Along with plans to base anti-ballistic missile facilities in Poland near Russia’s border (a 35 mile distance) and in Bulgaria and Romania across the Black Sea from Russia, Washington and the self-styled global military bloc it leads, the North Atlantic Treaty Organization, have arranged a series of military exercises on and near Russia’s borders this year.

While the White House, Pentagon and State Department pro forma identify al-Qaeda, Taliban, Iran, North Korea, climate change, cyber attacks and a host of other threats as those the U.S. is girding itself to combat, Washington is demonstrating its true strategic objectives by deploying interceptor missiles and staging war games along Russia’s western and southern borders. …
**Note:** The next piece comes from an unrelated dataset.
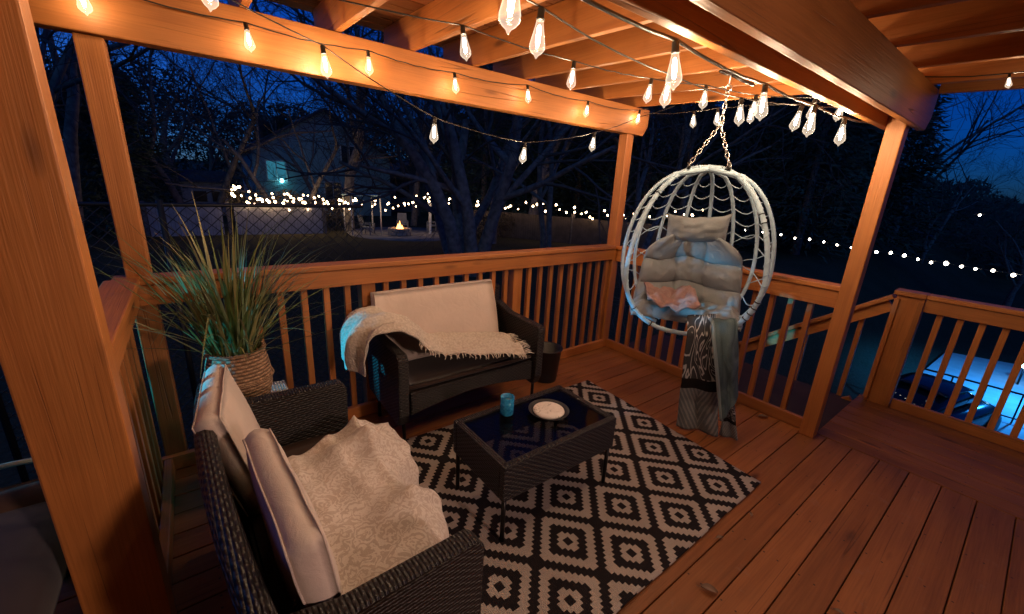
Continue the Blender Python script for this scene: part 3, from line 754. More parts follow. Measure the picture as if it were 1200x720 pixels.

The NATO war games included troops from 15 nations, among them – in addition to the U.S. – Britain, Austria, Finland, Germany, the Netherlands, Norway and Sweden. Austria, Finland and Sweden are Partnership for Peace affiliates of the North Atlantic military bloc. …

American author Edward Herman recently presented a similar perspective in pointing out that since the end of the Cold War “Across the globe…U.S. military bases are expanding, not contracting. The encirclement of Russia and steady stream of war games and exercises in the Baltic, Caspian, Mediterranean and Western Pacific areas continue, the closer engagement with Georgia and effort to bring it into NATO moves ahead, as do plans for the placement of missiles along Russia’s borders and beyond.” …

American and other NATO member states’ troops, warplanes and warships are visiting Russia’s neighborhood more frequently and approaching its borders more precariously. Over the past five years the Pentagon and NATO have secured permanent air, naval and training bases in Poland, Bulgaria, Romania and Lithuania and interceptor missile sites in the first three nations. …

As Indian journalist M K Bhadrakumar remarked, NATO’s post-Cold War drive to the east began in the Balkans and has proceeded inexorably to the Black Sea, the Caucasus, Central Asia and Afghanistan. It has also turned the Baltic Sea into a U.S. and Alliance lake, with Denmark, Estonia, Finland, Germany, Latvia, Lithuania, Poland and Sweden within the Western military phalanx – all have troops in Afghanistan under NATO command, for example – and Russia left alone in the region.

That trajectory – from the Baltic Sea to the Black Sea, the Caucasus and Central Asia – places U.S. and NATO military presence along a substantial portion of the land borders of European Russia.